The Tanzanian government’s right to information bill is “rather mediocre,” according to Toby Mendel, an author of the RTI-Rating index that evaluates RTI laws.
The government recently tabled the long-promised bill (text). It now goes to committee and is expected to be discussed by full House in May. In the face of objections from RTI advocates, the government backed off a plan to pass the bill under expedited procedures. (See previous FreedomInf.org report.)
In Mendel’s preliminary review, the bill got 92 points out of the possible 150. That score would put Tanzania bill in a tie for 40th place globally.
“The weakest performance is in terms of procedures, largely due to the law failing to cover many of the important details in this area,” Mendel said.

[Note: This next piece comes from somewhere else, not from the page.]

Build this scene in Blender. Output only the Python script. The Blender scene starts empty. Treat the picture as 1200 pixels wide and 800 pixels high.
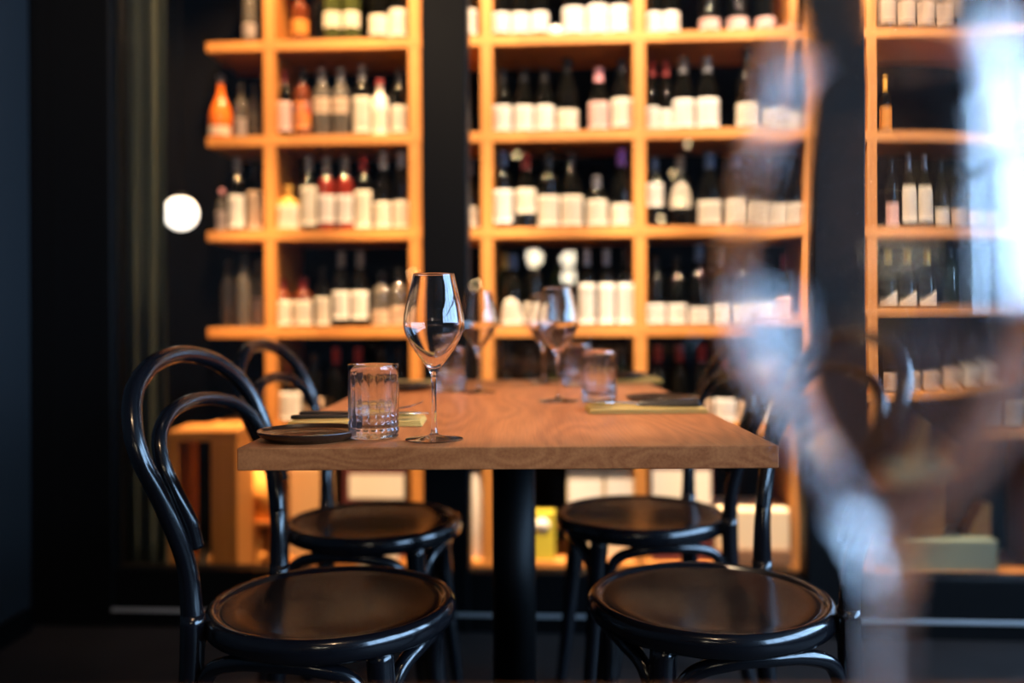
import bpy, bmesh, math, random
from mathutils import Vector, Matrix
random.seed(7)
PI = math.pi
S = bpy.context.scene
COL = S.collection

# ------------------------------------------------------------------ camera
F, CX, CY, ROLL = 1037.0, 608.0, 374.0, 0.005      # focal length in pixels (1200 wide), horizon / vanishing point, roll
ZC = 0.921                                          # eye height
cd = bpy.data.cameras.new('camera'); cam = bpy.data.objects.new('camera', cd); COL.objects.link(cam)
cam.location = (0, 0, ZC); cam.rotation_euler = (PI/2, ROLL, 0)
cd.sensor_width = 36; cd.lens = F/1200*36
cd.shift_x = -(CX-600)/1200; cd.shift_y = -(400-CY)/1200
cd.clip_start = 0.02; cd.clip_end = 60
cd.dof.use_dof = True; cd.dof.focus_distance = 1.25; cd.dof.aperture_fstop = 1.4
S.camera = cam

# ------------------------------------------------------------------ exposure, world, lights
S.view_settings.view_transform = 'Standard'; S.view_settings.look = 'None'
S.view_settings.exposure = 0.0; S.view_settings.gamma = 1; S.view_settings.use_curve_mapping = False
S.cycles.max_bounces = 14; S.cycles.transmission_bounces = 12; S.cycles.transparent_max_bounces = 16
S.cycles.glossy_bounces = 6; S.cycles.diffuse_bounces = 4
S.cycles.sample_clamp_indirect = 6.0; S.cycles.blur_glossy = 0.5
w = bpy.data.worlds.new('world'); S.world = w; w.use_nodes = True
w.node_tree.nodes['Background'].inputs[0].default_value = (0.5, 0.7, 1.0, 1)
w.node_tree.nodes['Background'].inputs[1].default_value = 1.0

def area(name, loc, rot, sx, sy, radiance, col):
    l = bpy.data.lights.new(name, 'AREA'); l.shape = 'RECTANGLE'; l.size = sx; l.size_y = sy
    l.energy = radiance*PI*sx*sy; l.color = col
    o = bpy.data.objects.new(name, l); COL.objects.link(o); o.location = loc; o.rotation_euler = rot
    return o
DAY = (0.38, 0.64, 1.0)
WIN_X = 3.05                                       # the window wall is on the right
area('daylight_side', (WIN_X+0.3, -0.1, 1.8), (PI/2, 0, PI/2), 5.2, 2.3, 18.0, DAY)    # faces -X

def spot(name, loc, target, energy, angle, col, blend=0.4, radius=0.025):
    l = bpy.data.lights.new(name, 'SPOT'); l.energy = energy; l.spot_size = math.radians(angle)
    l.spot_blend = blend; l.color = col; l.shadow_soft_size = radius
    o = bpy.data.objects.new(name, l); COL.objects.link(o); o.location = loc
    o.rotation_euler = (Vector(target)-Vector(loc)).to_track_quat('-Z', 'Y').to_euler()
    return o
spot('near_table_fill', (0.1, -0.35, 2.78), (0.0, 0.75, 0.75), 60, 56, (1.0, 0.66, 0.38), 0.7, 0.05)   # added warm fill over the nearer table, lights the set table's front edge
WARM = (1.0, 0.73, 0.48)
ORANGE = (1.0, 0.60, 0.28)
for k, x in enumerate((-0.95, -0.5, -0.05, 0.4, 0.85, 1.35)):   # ceiling spots between the glass and the shelving
    y = 2.73-0.06*x
    spot('upper_shelf_spot', (x, y, 2.84), (x, y+0.42, 1.55), 185, 80, ORANGE if x < -0.4 else WARM, 0.6)
    spot('lower_shelf_spot', (x, y, 2.84), (x, y+0.43, 0.45), 1150 if x < 1.2 else 550, 17, ORANGE if x < -0.4 else WARM, 1.0)
for x in (-0.8, 0.0, 0.8):                          # weaker spots in the dining room ceiling, aimed at the shelving
    spot('room_spot', (x, 0.6, 2.84), (x*1.15, 3.1, 1.0), 115, 50, WARM, 0.6)
spot('table_spot', (0.05, 1.75, 2.78), (0, 1.75, 0.75), 250, 36, (1.0, 0.72, 0.46), 0.7, 0.05)

# ------------------------------------------------------------------ pixel -> place
GAM = math.atan(0.06); WY = 2.63                    # the glass partition is turned 3.4 degrees
UX, UY = Vector((math.cos(GAM), -math.sin(GAM), 0)), Vector((math.sin(GAM), math.cos(GAM), 0))
def ray(px, py=CY):
    u, v = px-CX, py-CY
    return ((u-ROLL*v)/F, -(v+ROLL*u)/F)            # X per Y, Z per Y
def loc_s(px, d, py=CY):                            # along-partition coordinate and depth Y of a pixel at depth d behind the glass
    k, m = ray(px, py)
    t = (WY*math.cos(GAM)+d)/(k*math.sin(GAM)+math.cos(GAM))
    s = t*(k*math.cos(GAM)-math.sin(GAM)) + WY*math.sin(GAM)
    return s, ZC+m*t, t
def sz(px, py, d):
    s, z, t = loc_s(px, d, py); return s, z
def wpt(s, d, z=0):
    return Vector((0, WY, z)) + UX*s + UY*d

# ------------------------------------------------------------------ mesh helpers
def link(name, bm, mat, parent=None, smooth=True, loc=(0,0,0), rz=0.0):
    me = bpy.data.meshes.new(name)
    bmesh.ops.recalc_face_normals(bm, faces=bm.faces)
    bm.to_mesh(me); bm.free()
    if smooth:
        for p in me.polygons: p.use_smooth = True
    for m in (mat if isinstance(mat, (list, tuple)) else [mat]): me.materials.append(m)
    o = bpy.data.objects.new(name, me); COL.objects.link(o)
    o.location = loc; o.rotation_euler = (0, 0, rz)
    if parent: o.parent = parent
    return o
def thing(name, label, cat, loc=(0,0,0), rz=0.0, group=None):
    o = bpy.data.objects.new(name, None); COL.objects.link(o); o.empty_display_size = 0.05
    o.location = loc; o.rotation_euler = (0,0,rz); o['label'] = label; o['category'] = cat
    if group: o['group'] = group
    return o
def tag(o, label, cat, group=None):
    o['label'] = label; o['category'] = cat
    if group: o['group'] = group
    return o
def dup(root, loc, rz, label):
    r = root.copy(); COL.objects.link(r); r.location = loc; r.rotation_euler = (0,0,rz); r['label'] = label
    for ch in list(root.children):
        c = ch.copy(); COL.objects.link(c); c.parent = r
        for g in ch.children:
            q = g.copy(); COL.objects.link(q); q.parent = c
    return r
def NB(): return bmesh.new()
def box(bm, x0, x1, y0, y1, z0, z1, bev=0.0, seg=2):
    r = bmesh.ops.create_cube(bm, size=1)
    vs = r['verts']
    bmesh.ops.scale(bm, vec=(x1-x0, y1-y0, z1-z0), verts=vs)
    bmesh.ops.translate(bm, vec=((x0+x1)/2, (y0+y1)/2, (z0+z1)/2), verts=vs)
    if bev:
        es = list({e for v in vs for e in v.link_edges})
        bmesh.ops.bevel(bm, geom=es, offset=bev, segments=seg, profile=0.5, affect='EDGES')
    return bm
def lathe(bm, prof, n=48, cx=0, cy=0, closed=False, rmod=None):
    rings = []
    for r, z in prof:
        if r < 1e-6 and not rmod: rings.append([bm.verts.new((cx, cy, z))])
        else:
            ring = []
            for i in range(n):
                a = 2*PI*i/n; rr = rmod(r, z, a) if rmod else r
                ring.append(bm.verts.new((cx+rr*math.cos(a), cy+rr*math.sin(a), z)))
            rings.append(ring)
    pairs = list(zip(rings[:-1], rings[1:]))
    if closed: pairs.append((rings[-1], rings[0]))
    for A, B in pairs:
        if len(A) == 1 and len(B) == 1: continue
        for i in range(n):
            j = (i+1) % n
            if len(A) == 1: bm.faces.new((A[0], B[i], B[j]))
            elif len(B) == 1: bm.faces.new((A[i], B[0], A[j]))
            else: bm.faces.new((A[i], B[i], B[j], A[j]))
    return bm
def catmull(pts, k=8, closed=False):
    P = [Vector(p) for p in pts]; out = []; n = len(P)
    m = n if closed else n-1
    for i in range(m):
        p0 = P[(i-1) % n] if closed or i > 0 else P[0]*2-P[1]
        p1, p2 = P[i], P[(i+1) % n]
        p3 = P[(i+2) % n] if closed or i+2 < n else P[-1]*2-P[-2]
        for j in range(k):
            t = j/k
            out.append(0.5*((2*p1)+(p2-p0)*t+(2*p0-5*p1+4*p2-p3)*t*t+(3*p1-p0-3*p2+p3)*t**3))
    if not closed: out.append(P[-1].copy())
    return out
def tube(bm, pts, radii, n=14, k=8, smooth=True, flat=1.0):
    """sweep a circle along a smoothed path; radii is one number or one per point"""
    P = catmull(pts, k) if smooth else [Vector(p) for p in pts]
    N = len(P)
    if isinstance(radii, (int, float)): R = [radii]*N
    else:
        R = []
        for i in range(N):
            t = i/(N-1)*(len(radii)-1); a = min(int(t), len(radii)-2); f = t-a
            R.append(radii[a]*(1-f)+radii[a+1]*f)
    T = [(P[min(i+1, N-1)]-P[max(i-1, 0)]).normalized() for i in range(N)]
    up = Vector((0,0,1)) if abs(T[0].z) < 0.9 else Vector((1,0,0))
    nrm = (up-T[0]*up.dot(T[0])).normalized(); rings = []
    for i in range(N):
        nrm = (nrm-T[i]*nrm.dot(T[i])).normalized(); b = T[i].cross(nrm)
        rings.append([bm.verts.new(P[i]+(nrm*math.cos(2*PI*j/n)*flat+b*math.sin(2*PI*j/n))*R[i]) for j in range(n)])
    for A, B in zip(rings[:-1], rings[1:]):
        for j in range(n):
            q = (j+1) % n; bm.faces.new((A[j], A[q], B[q], B[j]))
    bm.faces.new(rings[0][::-1]); bm.faces.new(rings[-1])
    return bm
def ribbon(bm, stations, th):
    """flat bar along x: stations (x, y_center, half_width, z), thickness th"""
    rings = []
    for x, y, h, z in stations:
        rings.append([bm.verts.new(p) for p in ((x,y-h,z),(x,y+h,z),(x,y+h*0.8,z+th),(x,y-h*0.8,z+th))])
    for A, B in zip(rings[:-1], rings[1:]):
        for j in range(4):
            q = (j+1) % 4; bm.faces.new((A[j], A[q], B[q], B[j]))
    bm.faces.new(rings[0][::-1]); bm.faces.new(rings[-1])
    return bm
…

Other weaknesses cited by Mendel are:
– being restricted to citizens,
– a conditional definition of information,
– not overriding inconsistent other laws,
– a couple of weak exceptions,
– no severability clause,
– appeals going to the pre-existing human rights commission, which does not have some of the tailored powers needed for information oversight bodies (eg binding decisions or imposing structural reforms on bodies which are systematically failing to meet their obligations), and
– a rather limited package of promotional measures.
Data Law Being Criticized
Tanzania continues to get criticism for a law, apparently not yet signed by the president, that would criminalize the publication of any statistics not endorsed by the National Bureau of Statistics, with minimum penalties of one year in prison or a $6,000 fine.
A Washington Post column by Justin Sandefur suggested some statistics the government may be hoping to hide, such as World Bank data showing that teachers “are absent from school about 23 percent of the time, but in random visits to classrooms, they’re absent from their actual classroom more than 50 percent of the time on the days they’re counted as present.”
The data bill did not come up in public when president of Tanzania, Jakaya Kikwete, was in Seattle April 2 to visit the Bill & Melinda Gates Foundation and to give a talk hosted by the World Affairs Council that was focused mostly on boosting foreign investment in his country, according to a report by Humanosphere.
The East African called the bill “Draconian.”